Philippines President Wants Country Off Money Laundering Grey List

Posted on: January 9, 2024, 12:54h. 

Last updated on: January 9, 2024, 12:29h.

Philippines President Ferdinand “Bongbong” Marcos Jr. began the new year with an increased focus on improving the Southeast Asia nation’s money laundering safeguards and defenses against terrorism financing.

Philippines casinos money laundering
Philippines President Ferdinand Marcos Jr. is making money laundering safeguards a priority in 2024. This year, he wants the Philippines off the Financial Action Task Force’s grey list. (Image: Reuters)

Last fall, the Financial Action Task Force (FATF) added the Philippines to its “Increased Monitoring” list, commonly referred to as the FATF “grey list.” Included countries are encouraged to “address strategic deficiencies in their regimes to counter money laundering, terrorist financing, and proliferation of financing.”

During last week’s meeting with the Philippines Anti-Money Laundering Council, Marcos directed the committee and all relevant government agencies, including the Philippines Amusement and Gaming Corporation (PAGCOR), to prioritize addressing anti-money laundering deficiencies and terrorism financing shortcomings.

PAGCOR is responsible for regulating commercial casinos in the Philippines. The government agency additionally runs casinos owned by the government.

The President reiterated the government’s high-level political commitment and directed all government agencies concerned to strictly address the remaining strategic deficiencies identified by the FATF in relation to the grey listing of the Philippines,” AMLC Executive Director Matthew David said.

Marcos set the goal of the FATF removing the Philippines from the grey list by October 2024.

Gaming Impact

The Philippines has a lengthy history of facing criticism for not adequately protecting its financial institutions from being used for unscrupulous reasons. Much of the controversy has dealt with casinos in the country, which weren’t initially included under the scope of the nation’s Anti-Money Laundering Act (AMLA) of 2001.

“Initially, casinos were exempted from the AMLA because their inclusion would supposedly adversely affect their profitability, and in the process, reduce their contributions to various social causes,” Raul Palabrica, chair of the Philippine Daily Inquirer, wrote this week.

After pressure from FATF, Philippines lawmakers amended the anti-money laundering law to apply the code to the country’s gaming industry. Since 2017, the AMLA has applied to brick-and-mortar casinos and offshore online gaming sites that are run from the Philippines.

PAGCOR is the primary agency tasked with assuring that casinos are adhering to the AMLA. It’s no easy task, however, as casinos often deal with whales who seek to limit the exposure of their identity for tax and security purposes.
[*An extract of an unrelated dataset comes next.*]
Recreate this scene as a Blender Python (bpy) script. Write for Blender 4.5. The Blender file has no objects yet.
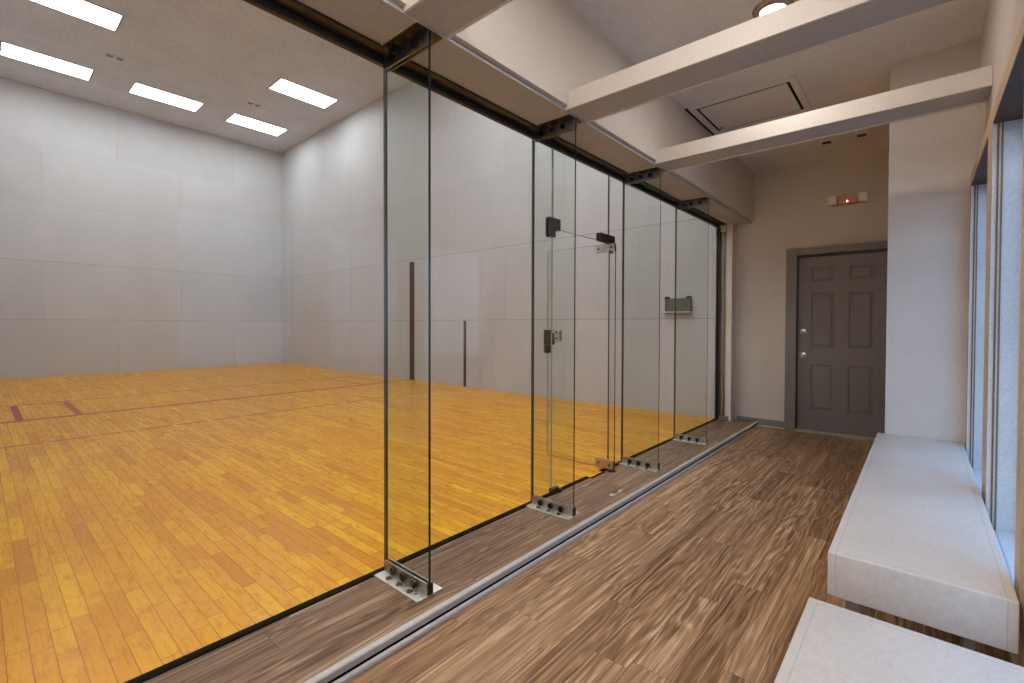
import bpy, bmesh, math
from mathutils import Vector, Matrix
C = bpy.context.scene.collection
PI = math.pi
# ------------------------------------------------------------------ dimensions (metres; x across the corridor, y along it)
EYE = 1.17
XG, XF, XS = -1.846, -1.532, -1.53      # glass wall, corridor end of the fins, soffit edge
XR, XC = 0.253, 0.22                    # right wall, face of its window casings
YE, YW = 5.878, 6.03                    # court side wall, corridor end wall
Y0 = -0.218                             # other court side wall
XFRONT = -14.02
ZP = 0.04                               # court and platform level
ZS = 2.376                              # soffit underside
ZC = 2.96                               # corridor ceiling
ZCC = 6.12                              # court ceiling
YB = -3.2                               # corridor wall behind
FINS = [1.235, 2.31, 3.49, 4.575]
BEAMS = [(1.10, 1.325), (2.19, 2.41), (3.355, 3.584)]

# ------------------------------------------------------------------ node helpers
class NT:
    def __init__(s, name):
        s.m = bpy.data.materials.new(name); s.m.use_nodes = True
        s.t = s.m.node_tree; s.t.nodes.clear()
        s.out = s.n('ShaderNodeOutputMaterial')
    def n(s, typ, **kw):
        nd = s.t.nodes.new(typ)
        for k, v in kw.items(): setattr(nd, k, v)
        return nd
    def lk(s, a, b): s.t.links.new(a, b)
    def set(s, sock, v):
        if isinstance(v, bpy.types.NodeSocket): s.lk(v, sock)
        elif isinstance(v, (tuple, list)) and len(v) == 3 and sock.type == 'RGBA': sock.default_value = (*v, 1)
        else: sock.default_value = v
    def math(s, op, a, b=0.0, c=None, clamp=False):
        nd = s.n('ShaderNodeMath', operation=op, use_clamp=clamp)
        s.set(nd.inputs[0], a); s.set(nd.inputs[1], b)
        if c is not None: s.set(nd.inputs[2], c)
        return nd.outputs[0]
    def mix(s, f, a, b, mode='MIX'):
        nd = s.n('ShaderNodeMix', data_type='RGBA', blend_type=mode)
        s.set(nd.inputs[0], f); s.set(nd.inputs[6], a); s.set(nd.inputs[7], b)
        return nd.outputs[2]
    def comb(s, x, y, z=0.0):
        nd = s.n('ShaderNodeCombineXYZ'); s.set(nd.inputs[0], x); s.set(nd.inputs[1], y); s.set(nd.inputs[2], z)
        return nd.outputs[0]
    def xyz(s):
        tc = s.n('ShaderNodeTexCoord'); sp = s.n('ShaderNodeSeparateXYZ'); s.lk(tc.outputs['Object'], sp.inputs[0])
        s.co = tc.outputs['Object']
        return sp.outputs[0], sp.outputs[1], sp.outputs[2]
    def noise(s, vec, scale, detail=3.0, rough=0.5, dist=0.0):
        nd = s.n('ShaderNodeTexNoise'); s.set(nd.inputs['Vector'], vec); nd.inputs['Scale'].default_value = scale
        nd.inputs['Detail'].default_value = detail; nd.inputs['Roughness'].default_value = rough
        nd.inputs['Distortion'].default_value = dist
        return nd.outputs['Fac']
    def white(s, vec):
        nd = s.n('ShaderNodeTexWhiteNoise', noise_dimensions='3D'); s.set(nd.inputs['Vector'], vec)
        return nd.outputs['Value']
    def ramp(s, f, stops):
        nd = s.n('ShaderNodeValToRGB'); s.set(nd.inputs[0], f)
        e = nd.color_ramp.elements
        while len(e) < len(stops): e.new(0.5)
        for i, (p, c) in enumerate(stops): e[i].position = p; e[i].color = (*c, 1)
        return nd.outputs[0]
    def rng(s, v, a, b, c, d):
        nd = s.n('ShaderNodeMapRange'); s.set(nd.inputs[0], v)
        for i, q in enumerate((a, b, c, d)): nd.inputs[i + 1].default_value = q
        return nd.outputs[0]
    def bsdf(s, col, rough=0.5, metal=0.0, bump=None, bs=0.1, bd=0.002, spec=0.5):
        b = s.n('ShaderNodeBsdfPrincipled')
        s.set(b.inputs['Base Color'], col); s.set(b.inputs['Roughness'], rough); s.set(b.inputs['Metallic'], metal)
        b.inputs['Specular IOR Level'].default_value = spec
        if bump is not None:
            bn = s.n('ShaderNodeBump'); bn.inputs['Strength'].default_value = bs; bn.inputs['Distance'].default_value = bd
            s.set(bn.inputs['Height'], bump); s.lk(bn.outputs[0], b.inputs['Normal'])
        s.lk(b.outputs[0], s.out.inputs[0])
        return s.m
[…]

The job has only escalated in scope after China forced VIP junket groups out of Macau on concerns that the travel organizers for high rollers acted as money laundering facilitators for the Chinese mainland’s wealthiest residents. Many of the junkets that did business in Macau have moved to more welcoming operating climates, with the Philippines reportedly a leading destination.

Black List Threat

The longer the Philippines remains on the FATF “Increased Monitoring” list, the likelier its chances of being placed on the task force’s so-called “black list.” Officially known as the “High-Risk Jurisdictions” list, the black list includes countries with “serious strategic deficiencies.”

The FATF calls on its members to “apply enhanced due diligence” when dealing with blacklisted nations and to “apply counter-measures to protect the international financial system.”

There are precautions for being on the grey list, because the longer we are on the grey list, the bigger the possibility or the higher the risk that we will enter the black list. Of course, we don’t want to be a blacklisted jurisdiction. If we will be on the black list, there are repercussions to that and one of the repercussions is the effect on our transactions of our overseas Filipino workers,” David said.

David revealed that an 18-point action plan to strengthen anti-money laundering protocols and reduce the possibility of financing terrorism has been deployed across relevant governmental agencies.